Nous voudrions obtenir de véritables chiffres, savoir ce qu'il en est de la politique genevoise en la matière avant d'aller donner des leçons aux autres cantons et de demander à l'Assemblée fédérale de suivre un texte alors même que, chez nous, nous n'avons pas pris la peine de l'étudier et de déterminer les raisons pour lesquelles nous arrivons à de tels résultats. Aussi, Mesdames et Messieurs, je vous encourage à renvoyer ce texte à la commission judiciaire; il n'a pas besoin d'y passer des années, mais je pense qu'il serait dommage de nous priver de son étude. Merci.

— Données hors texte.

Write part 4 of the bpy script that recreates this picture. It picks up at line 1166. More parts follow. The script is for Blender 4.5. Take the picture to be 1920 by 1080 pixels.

M. Mauro Poggia, conseiller d'Etat. Mesdames et Messieurs les députés, le Conseil d'Etat n'a pas d'avis à exprimer quant à cette requête, si ce n'est qu'il vous rappelle le sort généralement réservé aux propositions de résolutions que nous adressons directement à l'Assemblée fédérale. Je relève que trois des partis dont sont issus les signataires sont représentés au Parlement fédéral et, partant, m'étonne que ce travail de conviction ne commence pas au sein de leurs rangs: Mesdames et Messieurs, pourquoi ne faites-vous pas en sorte que vos représentants à Berne soutiennent ce qui vous semble évident ?

Cela a été dit et répété, Genève n'emprisonne pas de mineurs, même en détention administrative, et il serait ainsi particulier que ce genre de démarche émane de notre canton, qui risquerait d'être perçu comme un donneur de leçons. Cela dit, le Conseil d'Etat ne s'oppose pas à ce que vous demandiez que l'on fasse partout ce qui se fait ici, donc à votre bon coeur, Mesdames et Messieurs.

Le président. Merci, Monsieur le conseiller d'Etat. Nous sommes saisis d'une demande de renvoi à la commission judiciaire et de la police, que je mets aux voix.

Mis aux voix, le renvoi de la proposition de résolution 835 à la commission judiciaire et de la police est adopté par 57 oui contre 31 non.